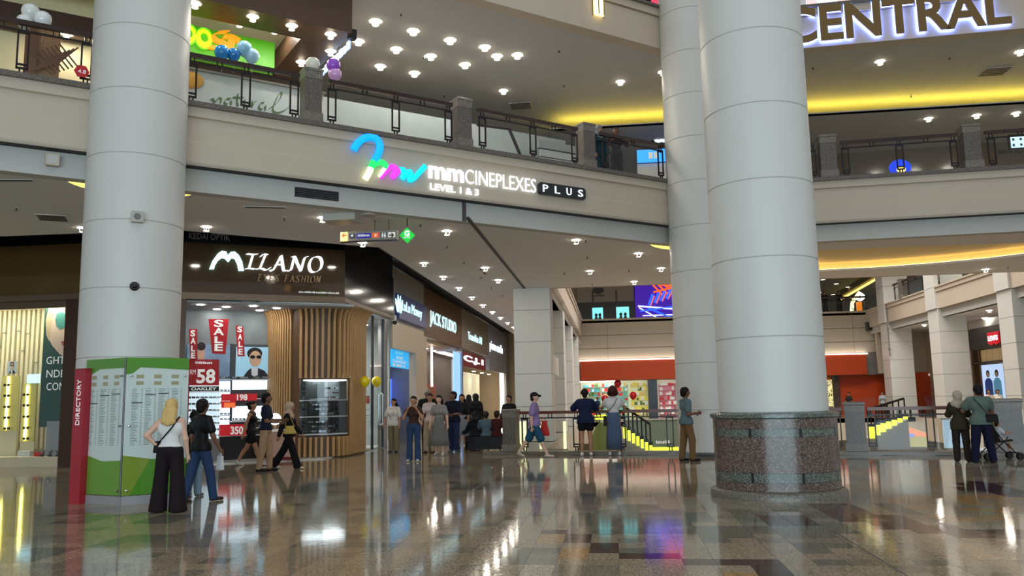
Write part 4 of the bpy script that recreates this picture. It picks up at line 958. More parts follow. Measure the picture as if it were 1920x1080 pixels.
for k, z in enumerate((0.95, 1.15, 1.35, 1.55, 1.75, 1.95)):
    MB().box(0.1, 2.0, z - 0.02, z, -0.02, 0.14).build('shelf', MATS['white_shelf'], ds)
    for u in np.arange(0.25, 1.9, 0.28): put_glasses(DZ.off(-0.45).M @ Matrix.Translation((u, z + 0.03, 0)), 'spectacles on the bright rack behind the side door', 'spectacles on the side door rack', gr.randrange(3), 1.25)
def balloon(p, r, c, label, group=None, string=0.25):
    t = thing('balloon', label, 'balloon', Matrix.Translation(p), group)
    m = mat('balloon_%d_%d_%d' % c, c, 0.18, noise=0, spec=0.6)
    prof = [(0.001, -1.12 * r), (0.25 * r, -1.05 * r), (0.62 * r, -0.72 * r), (0.9 * r, -0.25 * r), (r, 0.15 * r), (0.9 * r, 0.6 * r), (0.6 * r, 0.92 * r), (0.25 * r, 1.08 * r), (0.001, 1.1 * r)]
    MB().lathe(prof, 20, cap=False).build('skin', m, t, smooth=True); MB().lathe([(0.001, 0), (0.09 * r, -0.08 * r), (0.0005, -0.1 * r)], 8, (0, 0, -1.1 * r), cap=False).build('knot', m, t)
    MB().tube([(0, 0, -1.15 * r), (0.01, 0.005, -1.15 * r - string * 0.5), (0, 0, -1.15 * r - string)], 0.003, 4).build('string', mat('white_string', (210, 208, 204), 0.7), t)
    return t
for x, lb in ((684, 'yellow balloon by the optician side door, left one'), (706, 'yellow balloon by the optician side door, right one')):
    q = onx(x, 716, -7.6); balloon(q, 0.16, (238, 212, 30), lb, 'yellow balloons')
pl = thing('red_cylinder_jar', 'small red jar with lid on the rack behind the side door', 'jar', DZ.off(-0.3).M @ Matrix.Translation((1.55, 1.55, 0)) @ Matrix.Rotation(-math.pi / 2, 4, 'X'))
MB().lathe([(0.07, 0), (0.08, 0.03), (0.08, 0.2), (0.07, 0.22)], 14).build('body', red, pl); MB().lathe([(0.075, 0.22), (0.075, 0.25)], 14).build('lid', darkm, pl)
ib = struct('wall_optician_inner', MB().box(-13.5, -13.4, 22, 30, 0, 4.4), greyplas, 'grey inner side wall of the optician')
struct('wall_optician_rear', MB().box(-14, -8.2, 30.0, 30.1, 0, 6.9), greyplas, 'grey rear wall of the optician')
MB().box(-12.5, -8.6, 25.0, 28.6, 4.30, 4.33).build('light_panel', lamp_w, ib)

# ---------------------------------------------------------------- row of shops along the walkway
SR = Frame((-8.2, 0, 0), (0, 1))
def bay(name, label, x0, x1, header_m, ztop, zbot, ):
    u0, u1 = SR.px(x0, 650)[0], SR.px(x1, 650)[0]
    t = thing(name, label, 'shopfront', SR.M)
    MB().box(u0, u1, zbot, ztop, -0.3, 0).build('header', header_m, t)
    return t, u0, u1
creamp = mat('cream_portal', (222, 206, 184), 0.5); greyp = mat('light_grey_panel', (176, 172, 168), 0.5)
# money changer
mc, u0, u1 = bay('money_changer_shopfront', 'cream portal of the money changer with blue screens', 736, 795, greyp, 6.7, 4.62)
MB().box(u0, u1, 3.6, 4.62, -0.3, 0.0).build('portal_lintel', creamp, mc)
MB().box(u1 - 1.5, u1, 0, 3.6, -0.3, 0.0).build('portal_pier', creamp, mc)
MB().box(u0, u1 - 1.5, 0, 3.6, -1.2, -1.1).build('back_panel', mat('near_black_panel', (20, 16, 26), 0.3), mc)
MB().box(u1 - 1.55, u1 - 1.5, 0, 3.6, -1.1, -0.3).build('reveal', mat('blue_grey_reveal', (120, 128, 150), 0.5), mc)
sg = thing('money_changer_sign', 'blue sign with white leaf emblem over the money changer', 'sign', SR.off(0.02).M)
a = SR.px(740, 602); c = SR.px(793, 575)
q = [SR.px(740, 603), SR.px(793, 618), SR.px(793, 575), SR.px(740, 552)]
zlo = 4.75; zhi = 5.72
MB().box(q[0][0], q[1][0], zlo, zhi, 0, 0.16).build('box', mat('navy_sign_box', (50, 62, 110), 0.4, emit=0.15), sg)
fr = SR.off(0.19)
def fit(body, x0, x1, z0, z1, parent, m, bold=0.0, shear=0.0, dep=0.04, each=True, fr_=None, zo=0.17):
    F_ = fr_ or fr; a = F_.px(x0, 640)[0]; b = F_.px(x1, 640)[0]
    if each: letters(parent, body, a, b, z0, z1, zo, dep, m, bold, shear)
    else: text_mb(body, a, b, z0, z1, zo, dep, bold, shear).build('lettering', m, parent)
ac = glow('lit_cyan_white', (200, 242, 250), 1.15)
fit('LuLu Money', 754, 791, 4.98, 5.5, sg, ac, 0.0, dep=0.02)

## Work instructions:
The data above needs to be retyped exactly, with the images left out.

## Exercise solution:
Write part 4 of the bpy script that recreates this picture. It picks up at line 958. More parts follow. Measure the picture as if it were 1920x1080 pixels.
for k, z in enumerate((0.95, 1.15, 1.35, 1.55, 1.75, 1.95)):
    MB().box(0.1, 2.0, z - 0.02, z, -0.02, 0.14).build('shelf', MATS['white_shelf'], ds)
    for u in np.arange(0.25, 1.9, 0.28): put_glasses(DZ.off(-0.45).M @ Matrix.Translation((u, z + 0.03, 0)), 'spectacles on the bright rack behind the side door', 'spectacles on the side door rack', gr.randrange(3), 1.25)
def balloon(p, r, c, label, group=None, string=0.25):
    t = thing('balloon', label, 'balloon', Matrix.Translation(p), group)
    m = mat('balloon_%d_%d_%d' % c, c, 0.18, noise=0, spec=0.6)
    prof = [(0.001, -1.12 * r), (0.25 * r, -1.05 * r), (0.62 * r, -0.72 * r), (0.9 * r, -0.25 * r), (r, 0.15 * r), (0.9 * r, 0.6 * r), (0.6 * r, 0.92 * r), (0.25 * r, 1.08 * r), (0.001, 1.1 * r)]
    MB().lathe(prof, 20, cap=False).build('skin', m, t, smooth=True); MB().lathe([(0.001, 0), (0.09 * r, -0.08 * r), (0.0005, -0.1 * r)], 8, (0, 0, -1.1 * r), cap=False).build('knot', m, t)
    MB().tube([(0, 0, -1.15 * r), (0.01, 0.005, -1.15 * r - string * 0.5), (0, 0, -1.15 * r - string)], 0.003, 4).build('string', mat('white_string', (210, 208, 204), 0.7), t)
    return t
for x, lb in ((684, 'yellow balloon by the optician side door, left one'), (706, 'yellow balloon by the optician side door, right one')):
    q = onx(x, 716, -7.6); balloon(q, 0.16, (238, 212, 30), lb, 'yellow balloons')
pl = thing('red_cylinder_jar', 'small red jar with lid on the rack behind the side door', 'jar', DZ.off(-0.3).M @ Matrix.Translation((1.55, 1.55, 0)) @ Matrix.Rotation(-math.pi / 2, 4, 'X'))
MB().lathe([(0.07, 0), (0.08, 0.03), (0.08, 0.2), (0.07, 0.22)], 14).build('body', red, pl); MB().lathe([(0.075, 0.22), (0.075, 0.25)], 14).build('lid', darkm, pl)
ib = struct('wall_optician_inner', MB().box(-13.5, -13.4, 22, 30, 0, 4.4), greyplas, 'grey inner side wall of the optician')
struct('wall_optician_rear', MB().box(-14, -8.2, 30.0, 30.1, 0, 6.9), greyplas, 'grey rear wall of the optician')
MB().box(-12.5, -8.6, 25.0, 28.6, 4.30, 4.33).build('light_panel', lamp_w, ib)

# ---------------------------------------------------------------- row of shops along the walkway
SR = Frame((-8.2, 0, 0), (0, 1))
def bay(name, label, x0, x1, header_m, ztop, zbot, ):
    u0, u1 = SR.px(x0, 650)[0], SR.px(x1, 650)[0]
    t = thing(name, label, 'shopfront', SR.M)
    MB().box(u0, u1, zbot, ztop, -0.3, 0).build('header', header_m, t)
    return t, u0, u1
creamp = mat('cream_portal', (222, 206, 184), 0.5); greyp = mat('light_grey_panel', (176, 172, 168), 0.5)
# money changer
mc, u0, u1 = bay('money_changer_shopfront', 'cream portal of the money changer with blue screens', 736, 795, greyp, 6.7, 4.62)
MB().box(u0, u1, 3.6, 4.62, -0.3, 0.0).build('portal_lintel', creamp, mc)
MB().box(u1 - 1.5, u1, 0, 3.6, -0.3, 0.0).build('portal_pier', creamp, mc)
MB().box(u0, u1 - 1.5, 0, 3.6, -1.2, -1.1).build('back_panel', mat('near_black_panel', (20, 16, 26), 0.3), mc)
MB().box(u1 - 1.55, u1 - 1.5, 0, 3.6, -1.1, -0.3).build('reveal', mat('blue_grey_reveal', (120, 128, 150), 0.5), mc)
sg = thing('money_changer_sign', 'blue sign with white leaf emblem over the money changer', 'sign', SR.off(0.02).M)
a = SR.px(740, 602); c = SR.px(793, 575)
q = [SR.px(740, 603), SR.px(793, 618), SR.px(793, 575), SR.px(740, 552)]
zlo = 4.75; zhi = 5.72
MB().box(q[0][0], q[1][0], zlo, zhi, 0, 0.16).build('box', mat('navy_sign_box', (50, 62, 110), 0.4, emit=0.15), sg)
fr = SR.off(0.19)
def fit(body, x0, x1, z0, z1, parent, m, bold=0.0, shear=0.0, dep=0.04, each=True, fr_=None, zo=0.17):
    F_ = fr_ or fr; a = F_.px(x0, 640)[0]; b = F_.px(x1, 640)[0]
    if each: letters(parent, body, a, b, z0, z1, zo, dep, m, bold, shear)
    else: text_mb(body, a, b, z0, z1, zo, dep, bold, shear).build('lettering', m, parent)
ac = glow('lit_cyan_white', (200, 242, 250), 1.15)
fit('LuLu Money', 754, 791, 4.98, 5.5, sg, ac, 0.0, dep=0.02)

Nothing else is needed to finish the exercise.